The key to the quote is the phrase, "Our Gospellers." Collette explains,

" 'Our Gospellers' I have thus translated 'unsereEvangelischen.' Luther did not mean the true believers in and followers of the Evangelists, which some readers might suppose to be a name applicable to all members of the Reformed Churches, from their known attachment to the Gospel, but he applied the expression to outward professors of the Gospel."

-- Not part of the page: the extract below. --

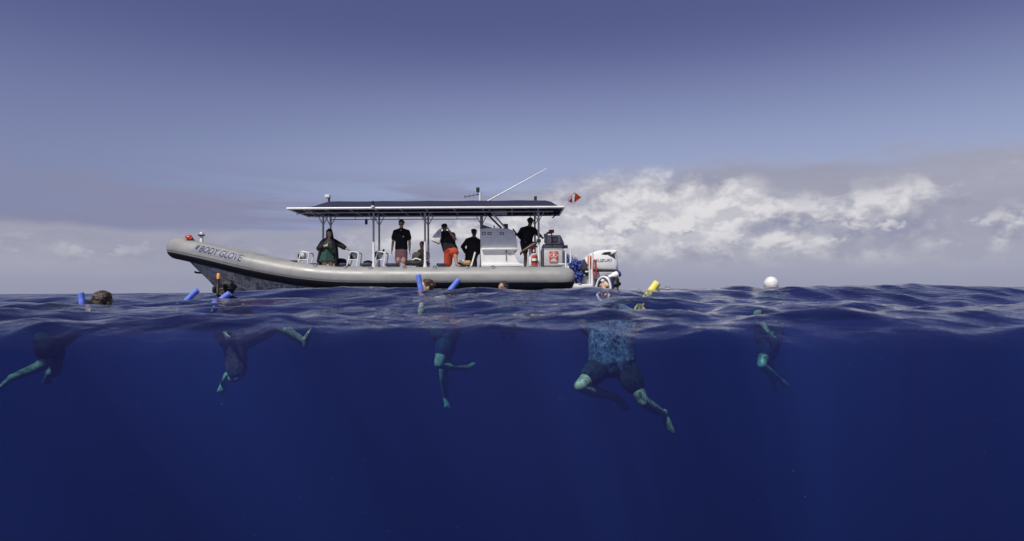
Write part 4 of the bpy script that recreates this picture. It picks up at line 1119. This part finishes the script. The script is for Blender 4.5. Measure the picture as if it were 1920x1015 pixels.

If Collette's analysis is correct, the quote isn't an example of Luther's agony of the state of early Protestantism, but rather a lament over people who were Christians in name only. Nor then is it a "regret as to the relative failure of the 'Reformation' (Piety, Morals & Inconsistencies Regarding Replacing Bishops With Princes)." Perhaps it could be an example of the "Lower State of General Morality" because rejection of the Gospel will indeed make people worse. It isn't though a comparison of Protestant "Morals and Piety of the New Protestants Compared to Catholics."